Product Manager Mike Zinn said the tool will help caregivers understand a person’s needs, like “I need to use the washroom” or “Please help me stand up” or that most powerful phrase of all, “Leave me alone.”

Freeman said the first batch of Taps has already sold out and that more are on their way. The unit sells for $400, which he said is much more reasonable than a competitor’s product that goes for $1,200.

The third Bay Area winner was a Berkeley-based startup called Transcense, whose entry is a mobile solution called Ava that helps people with hearing disabilities by tracking conversations in the surrounding area and translating the sound into text for mobile and tablet use in real time. The app will be available Sept. 21 in beta form and eventually, said CEO Thibault Duchemin, they hope to offer various subscription levels up to $30 a month, which would allow users to participate in unlimited conversations.

Duchemin got the inspiration for the device after growing up in Paris with a mother, father and sister who are all deaf. He could see first-hand how difficult it was for individuals who are hard-of-hearing to follow more than one speaking voice at a time.

“In my family, we call it ‘the Thanksgiving syndrome,’ where everyone is talking at once,” he said. “For a deaf person, losing the flow of the conversation makes you suddenly feel super alone because so many people are talking around you that it’s all a blur.”

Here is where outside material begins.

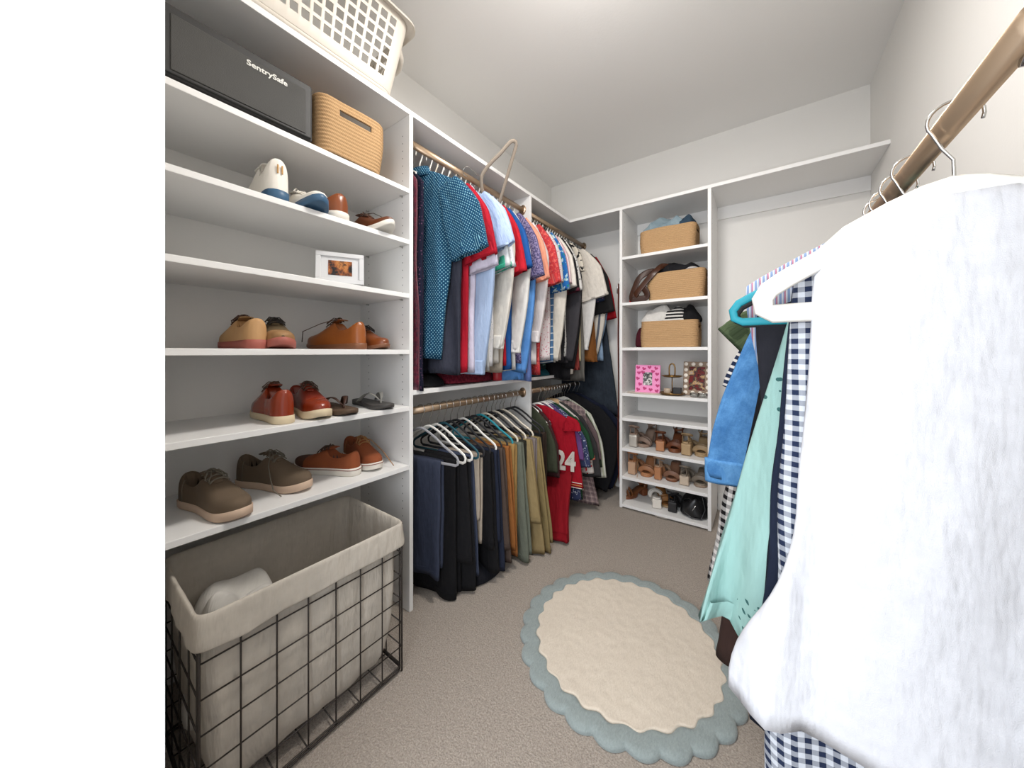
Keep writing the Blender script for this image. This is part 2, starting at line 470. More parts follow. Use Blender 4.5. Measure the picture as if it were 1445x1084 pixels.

The winning apps all sound good to Frances Merrill, information and referral coordinator for Silicon Valley Independent Living Center in San Jose. Because she has cerebral palsy and must often use a power chair to get around, the 54-year-old Merrill said wearable sensors like the ones Drumpants has come up with could be a real blessing.

“Any new product or device that can help more people stay independent or become more independent,” she said, “I’d welcome. These new technologies are 100 percent important because they can give new freedom to people who have trouble walking or are hard of hearing.”